What you need to do - Set aside the pictures and output only the lines from the one containing "Model this scene" up to and including the one containing "bi): nt.links.new(a.outputs[ao], b.inputs[bi])".

Stored data -

....................

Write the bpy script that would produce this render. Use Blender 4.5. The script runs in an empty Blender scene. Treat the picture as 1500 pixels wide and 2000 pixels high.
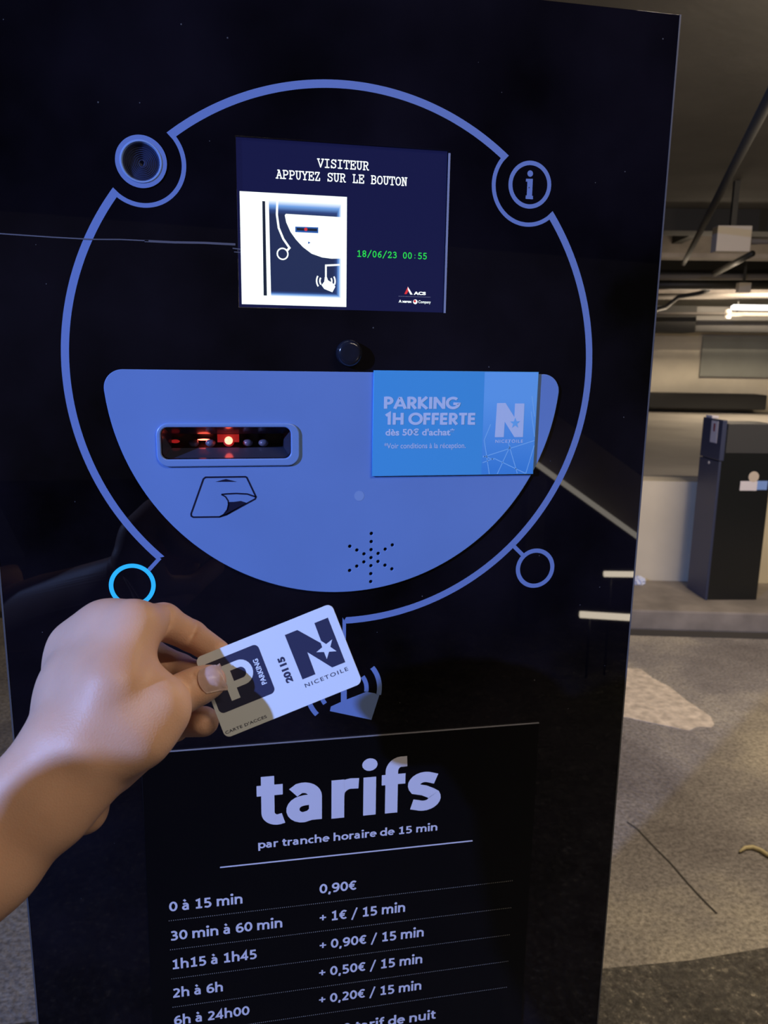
import bpy, bmesh, math, random
import numpy as np
from mathutils import Vector, Matrix

random.seed(7)
SC = bpy.context.scene
COL = SC.collection
PI = math.pi

# ------------------------------------------------------------------ camera
CAM_F = 1514.63                       # focal length in pixels of the 1500 x 2000 frame
CAM_R = np.array([[0.9819643, -0.188408, 0.0157647],      # right
                  [-0.022017, -0.1967671, -0.980203],     # down
                  [0.1877801, 0.9621773, -0.1973664]])    # forward
CAM_C = np.array([-0.0860656, -0.6166963, 1.5])
cam_data = bpy.data.cameras.new('camera')
cam = bpy.data.objects.new('camera', cam_data)
COL.objects.link(cam)
cam_data.sensor_fit = 'VERTICAL'
cam_data.sensor_height = 36.0
cam_data.lens = CAM_F / 2000.0 * 36.0
cam_data.clip_start = 0.01
m = Matrix.Identity(4)
for i in range(3):
    m[i][0] = CAM_R[0][i]; m[i][1] = -CAM_R[1][i]; m[i][2] = -CAM_R[2][i]; m[i][3] = CAM_C[i]
cam.matrix_world = m
cam_data.dof.use_dof = True
cam_data.dof.focus_distance = 0.56
cam_data.dof.aperture_fstop = 16.0
SC.camera = cam

# ------------------------------------------------------------------ world, lamps, exposure
SC.view_settings.view_transform = 'Standard'
SC.view_settings.look = 'None'
SC.view_settings.exposure = 0.0
SC.view_settings.gamma = 1.0
SC.view_settings.use_curve_mapping = False
w = bpy.data.worlds.new('garage_air')
SC.world = w
w.use_nodes = True
w.node_tree.nodes['Background'].inputs[0].default_value = (1.0, 0.86, 0.70, 1)
w.node_tree.nodes['Background'].inputs[1].default_value = 0.035


def lamp(name, loc, target, color, power, size, size_y=None, spread=None):
    l = bpy.data.lights.new(name, 'AREA')
    l.color = color
    l.energy = power
    l.shape = 'RECTANGLE' if size_y else 'DISK'
    l.size = size
    if size_y: l.size_y = size_y
    if spread: l.spread = spread
    o = bpy.data.objects.new(name, l)
    COL.objects.link(o)
    o.location = loc
    o.rotation_euler = (Vector(target) - Vector(loc)).to_track_quat('-Z', 'Y').to_euler()
    return o


BLUE = (0.26, 0.42, 1.0)
WARM = (1.0, 0.82, 0.61)
# blue sign light under the ceiling, far to the left
lamp('blue_spot_lamp', (-3.4, -2.1, 2.78), (0, 0, 1.25), BLUE, 39.0, 0.08, spread=math.radians(75))
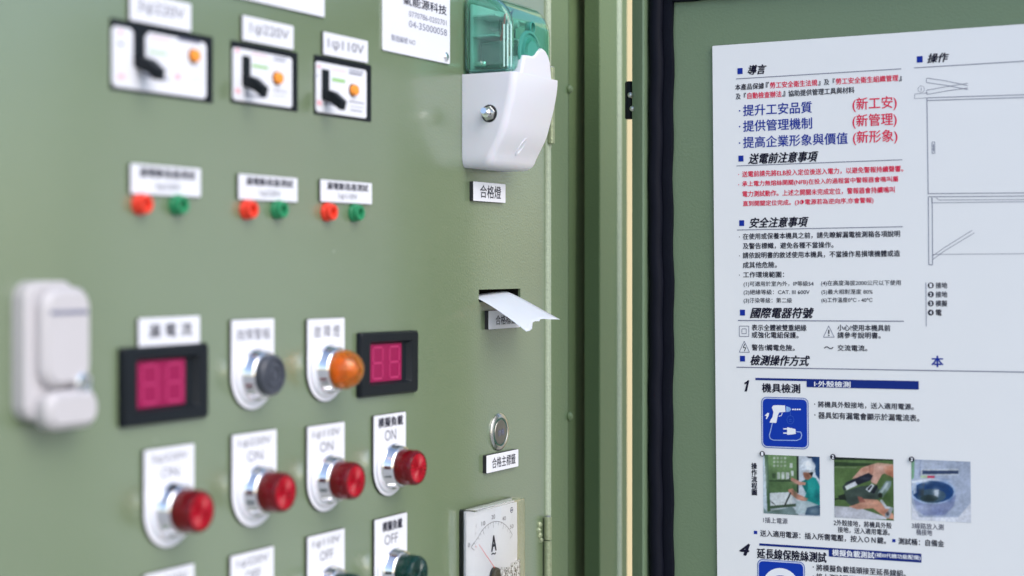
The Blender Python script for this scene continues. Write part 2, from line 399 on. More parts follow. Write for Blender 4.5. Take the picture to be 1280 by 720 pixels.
# ================================================================== circuit breakers
def breaker(cor, slot, handle_end, btn, band, label):
    (xl, xr, ytl, ybl) = cor
    u0, vt = PAN.at(xl, ytl); vb = PAN.at(xl, ybl)[1]; u1 = PAN.at(xr, ytl)[0]
    t = thing('circuit_breaker', label, 'circuit breaker', PAN.mat(u0, vb), 'circuit breakers in the top row')
    W, H = u1-u0, vt-vb
    b = MB(); b.prism(rrect(0, W, 0, H, .0006, 2), 0, .0008, BLACKP, None, .0002); b.obj('surround', t, None)
    z = .0020
    q = lambda px, py, h=z: (PAN.at(px, py, h)[0]-u0, PAN.at(px, py, h)[1]-vb)
    fx1 = W-.0072
    # face with a gap for the toggle slot
    s0 = q(slot[0], slot[1])[0]; s1 = q(slot[2], slot[1])[0]; sb = q(slot[0], slot[3])[1]
    stp = q(slot[0], slot[1])[1]; full = slot[4]
    top = H-.0040
    if full:
        out = [(.0004+.002, .0014), (fx1-.002, .0014), (fx1, .0034), (fx1, top-.002), (fx1-.002, top), (s1+.003, top), (s1, top-.003), (s1, sb+.001), (s1-.001, sb), (s0+.001, sb), (s0, sb+.001), (s0, top-.002), (s0-.002, top), (.0024, top), (.0004, top-.002), (.0004, .0034)]
        b = MB(); b.prism(out, .0006, z, WHITE, None, .0003); b.obj('face', t, None)
    else:
        b = MB(); b.prism(rrect(.0004, fx1, .0014, top, .002, 3), .0010, z, WHITE, None, .0003); b.obj('face', t, None)
        b = MB(); b.prism(rrect(s0, s1, sb, stp, .0008, 2), z-.0002, z+.0005, BLACKP, None, .0001); b.obj('toggle_slot', t, None)
    # toggle lever, sticks out and down
    cx = (s0+s1)/2; cy = sb+.0035; hz = .0135
    b = MB(); hw = (s1-s0)*.42
    b.rings([[(cx-hw, cy-.003, z-.002), (cx+hw, cy-.003, z-.002), (cx+hw, cy+.004, z-.002), (cx-hw, cy+.004, z-.002)],
             [(cx-hw, cy-.0068, z+hz*.55), (cx+hw, cy-.0068, z+hz*.55), (cx+hw, cy+.0008, z+hz*.55), (cx-hw, cy+.0008, z+hz*.55)],
             [(cx-hw*.95, cy-.0108, z+hz*.94), (cx+hw*.95, cy-.0108, z+hz*.94), (cx+hw*.95, cy-.0048, z+hz*1.06), (cx-hw*.95, cy-.0048, z+hz*1.06)]], BLACKP)
    b.obj('toggle', t, None, .0008)
    x, y = q(*btn); b = MB(); b.lathe([(.0034, z), (.0034, z+.0025), (.0030, z+.0032), (.001, z+.0034)], ORANGE, 20, x, y); b.obj('test_button', t)
    b = MB(); b.lathe([(.0040, z), (.0040, z+.0004), (.0036, z+.0005)], BLACKP, 20, x, y); b.obj('button_collar', t)
    p = MB()
    def bar(xa, ya, xb, yb, m): a = q(xa, ya); c = q(xb, yb); p.poly([(a[0], a[1]), (c[0], a[1]), (c[0], c[1]), (a[0], c[1])], z+.0002, m)
    for r in band: bar(*r)
    p.obj('printed_marks', t, None)
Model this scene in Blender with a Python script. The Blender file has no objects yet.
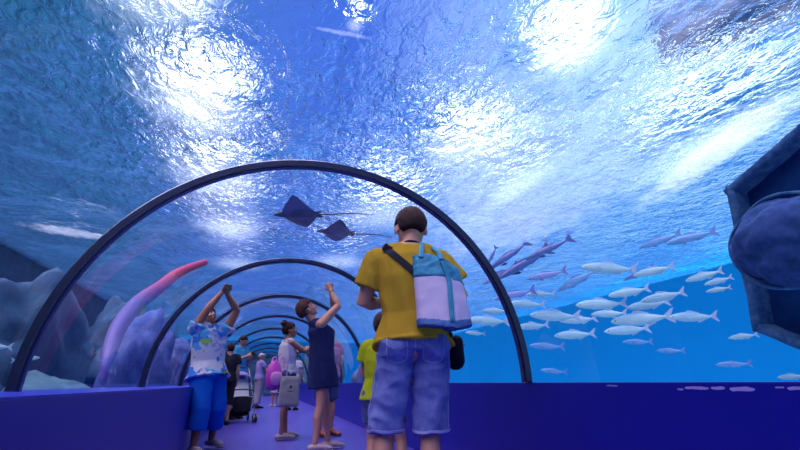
import bpy, bmesh, math, random
from mathutils import Vector, Matrix, noise
from mathutils.bvhtree import BVHTree
PI = math.pi
V = Vector
scene = bpy.context.scene
COL = scene.collection
RND = random.Random(7)

# ---------------------------------------------------------------- camera
F_PX, PITCH, YAW, ROLL = 435.0, 0.348, 0.295, -0.003
cam_d = bpy.data.cameras.new('camera')
cam = bpy.data.objects.new('camera', cam_d)
COL.objects.link(cam)
scene.camera = cam
cam_d.sensor_width = 36.0
cam_d.lens = F_PX * 36.0 / 800.0
cam_d.clip_start = 0.05
cam_d.clip_end = 200
fw = V((math.sin(YAW) * math.cos(PITCH), math.cos(YAW) * math.cos(PITCH), math.sin(PITCH)))
r0 = V((math.cos(YAW), -math.sin(YAW), 0)); u0 = r0.cross(fw)
rr = r0 * math.cos(ROLL) + u0 * math.sin(ROLL); uu = -r0 * math.sin(ROLL) + u0 * math.cos(ROLL)
mm = Matrix((rr, uu, -fw)).transposed().to_4x4()
mm.translation = V((-0.297, 0.0, 0.74))
cam.matrix_world = mm

# ---------------------------------------------------------------- view and light
scene.view_settings.view_transform = 'Standard'
scene.view_settings.look = 'None'
scene.view_settings.gamma = 1
scene.view_settings.use_curve_mapping = False
scene.view_settings.exposure = 0.0
scene.cycles.max_bounces = 10
scene.cycles.transparent_max_bounces = 24
scene.cycles.transmission_bounces = 8
scene.cycles.sample_clamp_indirect = 3.0
scene.cycles.sample_clamp_direct = 12.0
scene.cycles.caustics_reflective = False
scene.cycles.caustics_refractive = False

def new_mat(name):
    m = bpy.data.materials.new(name); m.use_nodes = True
    nt = m.node_tree; nt.nodes.clear()
    return m, nt
def nd(nt, t, **kw):
    n = nt.nodes.new(t)
    for k, v in kw.items():
        if k in n.inputs: n.inputs[k].default_value = v
        else: setattr(n, k, v)
    return n
def lk(nt, a, ao, b, bi): nt.links.new(a.outputs[ao], b.inputs[bi])

world = bpy.data.worlds.new('hall_air'); scene.world = world; world.use_nodes = True
wn = world.node_tree; wn.nodes.clear()
wo = nd(wn, 'ShaderNodeOutputWorld'); wb = nd(wn, 'ShaderNodeBackground')
tc = nd(wn, 'ShaderNodeTexCoord'); sx = nd(wn, 'ShaderNodeSeparateXYZ')
rp = nd(wn, 'ShaderNodeValToRGB')
mr = nd(wn, 'ShaderNodeMapRange'); mr.inputs['From Min'].default_value = -1; mr.inputs['From Max'].default_value = 1
lk(wn, tc, 'Generated', sx, 0); lk(wn, sx, 'X', mr, 'Value'); lk(wn, mr, 0, rp, 0)
els = rp.color_ramp.elements
els[0].position = 0.24; els[0].color = (0.002, 0.055, 0.10, 1)
els[1].position = 0.92; els[1].color = (0.50, 0.80, 1.0, 1)
for p_, c_ in ((0.36, (0.015, 0.13, 0.27, 1)), (0.46, (0.06, 0.14, 0.60, 1)), (0.56, (0.04, 0.115, 0.62, 1)), (0.68, (0.28, 0.42, 0.95, 1)), (0.80, (0.30, 0.60, 1.0, 1))):
    e = els.new(p_); e.color = c_
lk(wn, rp, 0, wb, 'Color'); wb.inputs['Strength'].default_value = 1.0
lk(wn, wb, 0, wo, 0)

def add_light(name, kind, loc, power, color, size=1.0, size_y=None, target=None, angle=None):
    ld = bpy.data.lights.new(name, kind); ld.energy = power; ld.color = color
    if kind == 'AREA':
        ld.shape = 'RECTANGLE' if size_y else 'DISK'; ld.size = size
        if size_y: ld.size_y = size_y
    elif kind == 'SUN': ld.angle = angle
    else: ld.shadow_soft_size = size
    o = bpy.data.objects.new(name, ld); COL.objects.link(o); o.location = loc
    if target is not None:
        o.rotation_euler = (V(target) - V(loc)).to_track_quat('-Z', 'Y').to_euler()
    return o
add_light('daylight_through_roof', 'SUN', (-5, -1, 12), 26.0, (1.0, 0.86, 1.0), target=(0.4, 3.0, 0), angle=math.radians(60))

WATER_Z = 3.6

# ---------------------------------------------------------------- mesh helpers
def link_mesh(name, me, mat=None, parent=None, smooth=True):
    o = bpy.data.objects.new(name, me); COL.objects.link(o)
    if mat is not None:
        me.materials.clear(); me.materials.append(mat)
    if smooth: me.polygons.foreach_set('use_smooth', [True] * len(me.polygons))
    if parent is not None: o.parent = parent
    return o
def obj(name, bm, mat=None, parent=None, smooth=False, recalc=True):
    if recalc: bmesh.ops.recalc_face_normals(bm, faces=bm.faces[:])
    me = bpy.data.meshes.new(name); bm.to_mesh(me); bm.free()
    return link_mesh(name, me, mat, parent, smooth)
def tag(o, label=None, cat=None, group=None, kind=None):
    if label: o['label'] = label
    if cat: o['category'] = cat
    if group: o['group'] = group
    if kind: o['kind'] = kind
    return o
def empty(name, loc=(0, 0, 0), rz=0.0):
    o = bpy.data.objects.new(name, None); COL.objects.link(o)
    o.location = loc; o.rotation_euler = (0, 0, rz); o.empty_display_size = 0.1
    return o
def add_box(bm, lo, hi, bevel=0.0, M=None):
    r = bmesh.ops.create_cube(bm, size=1.0)
    vs = r['verts']
    for v in vs:
        v.co = V(((lo[i] + hi[i]) / 2 + v.co[i] * (hi[i] - lo[i])) for i in range(3))
    if M is not None:
        for v in vs: v.co = M @ v.co
    if bevel > 0:
        es = list({e for v in vs for e in v.link_edges})
        bmesh.ops.bevel(bm, geom=es, offset=bevel, segments=2, affect='EDGES', profile=0.7)
def frame_for(t, lat=None):
    t = t.normalized()
    if lat is None or abs(t.dot(lat.normalized())) > 0.98:
        lat = V((1, 0, 0)) if abs(t.x) < 0.9 else V((0, 1, 0))
    a = (lat - t * lat.dot(t)).normalized()
    return a, t.cross(a)
def chain(bm, pts, rad, lat=None, n=18, round_ends=True, squareness=0.0):
    """closed tube along pts; rad = list of r or (a,b): a along lat, b across"""
    pts = [V(p) for p in pts]; rad = [(r, r) if not isinstance(r, (tuple, list)) else r for r in rad]
    N = len(pts); rings = []
    lv = V(lat) if lat is not None else None
    stations = []
    for i in range(N):
        t = (pts[min(i + 1, N - 1)] - pts[max(i - 1, 0)])
        if t.length < 1e-7: t = V((0, 0, 1))
        stations.append((pts[i], rad[i], t.normalized()))
    st = []
    if round_ends:
        p, r, t = stations[0]; m = min(r)
        st.append((p - t * m * 0.92, (r[0] * 0.35, r[1] * 0.35), t)); st.append((p - t * m * 0.6, (r[0] * 0.78, r[1] * 0.78), t))
    st += stations
    if round_ends:
        p, r, t = stations[-1]; m = min(r)
        st.append((p + t * m * 0.6, (r[0] * 0.78, r[1] * 0.78), t)); st.append((p + t * m * 0.92, (r[0] * 0.35, r[1] * 0.35), t))
    prev_a = None
    for p, r, t in st:
        if lv is not None: a, b = frame_for(t, lv)
        else:
            a, b = frame_for(t, prev_a)
        prev_a = a
        ring = []
        for k in range(n):
            th = 2 * PI * k / n; c, s = math.cos(th), math.sin(th)
            if squareness:
                e = 1 - squareness
                c = math.copysign(abs(c) ** e, c); s = math.copysign(abs(s) ** e, s)
            ring.append(bm.verts.new(p + a * (r[0] * c) + b * (r[1] * s)))
        rings.append(ring)
    for i in range(len(rings) - 1):
        for k in range(n):
            bm.faces.new((rings[i][k], rings[i][(k + 1) % n], rings[i + 1][(k + 1) % n], rings[i + 1][k]))
    bm.faces.new(rings[0][::-1]); bm.faces.new(rings[-1])
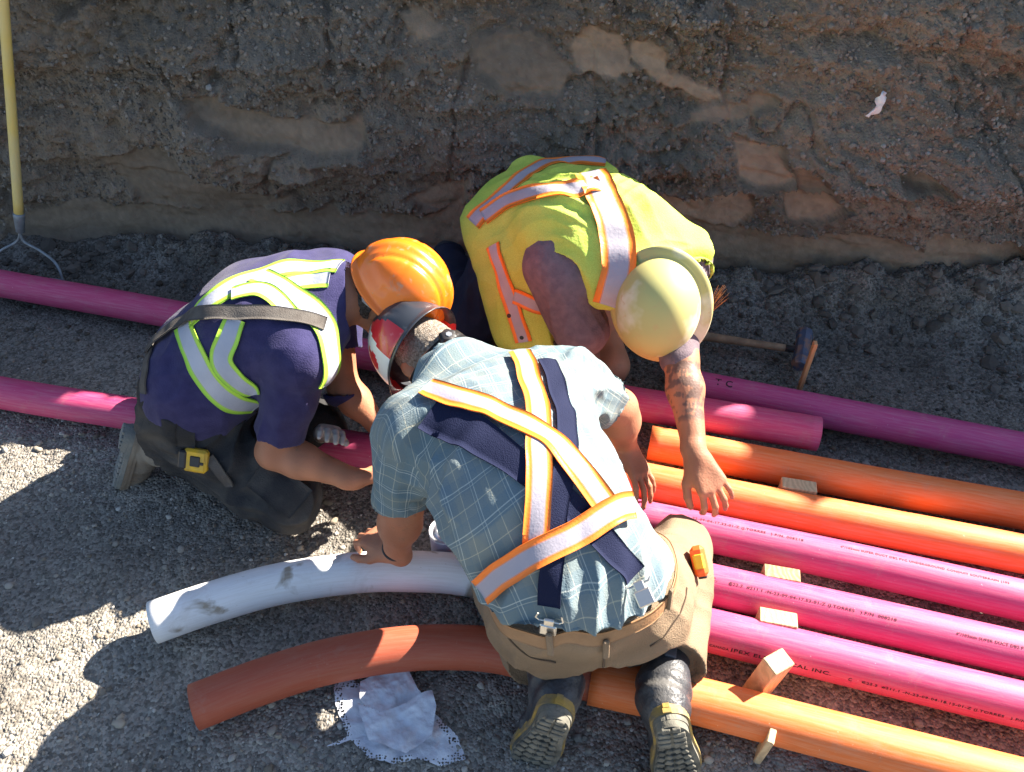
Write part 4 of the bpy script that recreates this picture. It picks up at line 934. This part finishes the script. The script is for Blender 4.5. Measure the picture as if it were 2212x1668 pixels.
# boots: toes tucked, soles facing left
ob, fr = boot(L_, JZ(292, 925, .185), JZ(262, 1020, .015), np.array([-.92, -.25, .25]), J['anR'], J['knR'], m_bootbr, m_sole2, m_bootbr, .275, shaft=.16)
o = np.array([-.02, .22, 0]); boot(L_, JZ(292, 925, .185)+o, JZ(262, 1020, .015)+o, np.array([-.92, .1, .25]), J['anL'], J['knL'], m_bootbr, m_sole2, m_bootbr, .275, shaft=.16)
# head
Sx, Fx, Ux = frame(hF, hU); Ah = np.stack([Sx, Fx, Ux]); hc = J['head']
build("hair", [ell(hc+Ux*.015, Ah, (.0765, .0965, .098), .01), cap(hc-Ux*.02-Fx*.045, hc+(J['neck']-hc)*.72, .062, .064, .03)], .003, .004, m_haird, L_, cuts=[(hc+Fx*.03, Fx), (hc+(J['neck']-hc)*.80, J['neck']-hc)], carve=[(cap(hc-Sx*.12-Ux*.008+Fx*.012, hc+Sx*.12-Ux*.008+Fx*.012, .030, .030, .01),), (cap(hc-Sx*.12-Ux*.07+Fx*.04, hc+Sx*.12-Ux*.07+Fx*.04, .05, .05, .01),)], fold=.001, fs=60)
m_hor = mat("glossy_orange_shell", (.92, .19, .01), .28, (.88, .24, .03), 30, spec=.5, coat=.3, lo=.6, hi=.8, n2=((.62, .30, .16), 34, .62, .74))
hh, _ = shell_helmet("hard_hat", hc+Ux*.046+Fx*.006, hF, hU, m_hor, L_, .116, .140, .145, .010, .040, ridges=1)
m_wpl = mat("white_plastic", (.55, .60, .68), .4)
V = []; arc = [hc+Ux*(.030-.034*math.cos(q))+Sx*math.sin(q)*.094-Fx*(math.cos(q)*.110-.002) for q in np.linspace(-1.5, 1.5, 30)]
for p_ in arc:
    o_ = nrm(p_-hc); V += [p_+Ux*.013+o_*.001, p_+Ux*.014+o_*.003, p_-Ux*.014+o_*.003, p_-Ux*.013+o_*.001]
F = [(i*4+j, (i+1)*4+j, (i+1)*4+(j+1) % 4, i*4+(j+1) % 4) for i in range(29) for j in range(4)]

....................

Completed task -
Model this scene in Blender with a Python script. The Blender file has no objects yet.
import bpy, bmesh, math, random
from mathutils import Vector, Matrix, noise
from mathutils.bvhtree import BVHTree
PI = math.pi
V = Vector
scene = bpy.context.scene
COL = scene.collection
RND = random.Random(7)

# ---------------------------------------------------------------- camera
F_PX, PITCH, YAW, ROLL = 435.0, 0.348, 0.295, -0.003
cam_d = bpy.data.cameras.new('camera')
cam = bpy.data.objects.new('camera', cam_d)
COL.objects.link(cam)
scene.camera = cam
cam_d.sensor_width = 36.0
cam_d.lens = F_PX * 36.0 / 800.0
cam_d.clip_start = 0.05
cam_d.clip_end = 200
fw = V((math.sin(YAW) * math.cos(PITCH), math.cos(YAW) * math.cos(PITCH), math.sin(PITCH)))
r0 = V((math.cos(YAW), -math.sin(YAW), 0)); u0 = r0.cross(fw)
rr = r0 * math.cos(ROLL) + u0 * math.sin(ROLL); uu = -r0 * math.sin(ROLL) + u0 * math.cos(ROLL)
mm = Matrix((rr, uu, -fw)).transposed().to_4x4()
mm.translation = V((-0.297, 0.0, 0.74))
cam.matrix_world = mm

# ---------------------------------------------------------------- view and light
scene.view_settings.view_transform = 'Standard'
scene.view_settings.look = 'None'
scene.view_settings.gamma = 1
scene.view_settings.use_curve_mapping = False
scene.view_settings.exposure = 0.0
scene.cycles.max_bounces = 10
scene.cycles.transparent_max_bounces = 24
scene.cycles.transmission_bounces = 8
scene.cycles.sample_clamp_indirect = 3.0
scene.cycles.sample_clamp_direct = 12.0
scene.cycles.caustics_reflective = False
scene.cycles.caustics_refractive = False

def new_mat(name):
    m = bpy.data.materials.new(name); m.use_nodes = True
    nt = m.node_tree; nt.nodes.clear()
    return m, nt
def nd(nt, t, **kw):
    n = nt.nodes.new(t)
    for k, v in kw.items():
        if k in n.inputs: n.inputs[k].default_value = v
        else: setattr(n, k, v)
    return n
def lk(nt, a, ao, b, bi): nt.links.new(a.outputs[ao], b.inputs[bi])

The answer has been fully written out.